Still, it is worth wondering if too unrelenting a series of disasters will cause our modern world to lose its already precarious hold on reason and begin regarding these calamities as signs – presumably signs of a divine hand that is either benevolent and displeased or not benevolent in the first place.

As far as divine hands go, I raise mine in favor of the theology presented in the Simpsons, whose characters all have three fingers and a thumb. G-d, who does make cameo appearances, is depicted as a hand in the sky with five fingers. I know this doubles as the cartoon drawers' inside joke that they are the five-fingered (ok, four plus a thumbed) collective god who create their characters, but it also suggests the image of a six-fingered (five plus a thumbed) G-d who has drawn us.

"…There is one within,
Recounts most horrid sights seen by the watch.
A lioness hath whelped in the streets;
And graves have yawn'd and yielded up their dead;
Fierce fiery warriors fight upon the clouds,
In ranks and squadrons and right form of war.
Which drizzled blood upon the Capital;
The noise of battle hurtled in the air,
Horses did neigh, and dying men did groan;
And ghosts did shriek and squeal about the streets.
Oh Caesar,…".

If you prefer something more contemporary to Shakespeare's depiction of a freaked-out wife of Caesar describing calamity below brought upon us by displeasure above, there is always Bill Murray in the first Ghostbusters describing to an incredulous mayor of New York what would happen if the Keyholder were to successfully contact the Gatekeeper, releasing thereby the malevolent god Zuul:

"Dogs and cat living together…".

To me, all of this goes back to the distinction between godly religion and paganism, a distinction that is not between mono- and poly- as to theism. The pagan Greeks and Romans acknowledged a unitary force behind the distracted and adolescent three-ring circus playing around on top of Mount Olympus. The true difference is not between many and one but between (a) listening intently for what G-d or the gods want of you, known as prayer, and perhaps modestly asking for something, and (b) not asking the gods at all but trying to order them around. Buffy the Vampire Slayer and Harry Potter, in focusing on the incantations and spells which order the gods to do our bidding, both get paganism right. Under Judeo-Christianity, who does whose bidding is reversed. You can also ask if you want, but you can only ask.

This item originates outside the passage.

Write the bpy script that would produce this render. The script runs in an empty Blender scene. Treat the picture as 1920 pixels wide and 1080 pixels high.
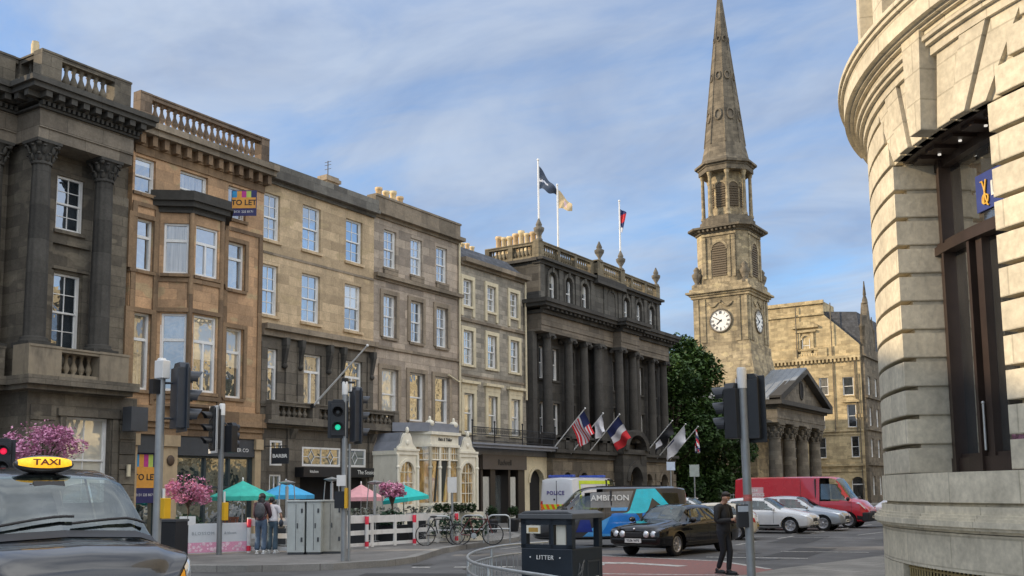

But I wouldn't waste any breath in asking for the mud huts in Pakistan to be raised by divine hand. In this world, as JFK said, G-d's work truly must be our own.

And as each part of the world grows more acutely aware of every other part, our sense of responsibility over what we can no longer pretend not to know about must grow. If a divine hand provides anything, it provides not disasters, but the urge and impulse to alleviate them. Ultimately that urge and impulse should impel us equally toward charity, volunteerism and as well toward good citizenship. The last because every dollar wasted to bad government or bad policy is another dollar not available for relief, and every percent hike in the tax rate above what's necessary squeezes more charitable giving out of existence. And that would be a calamity indeed.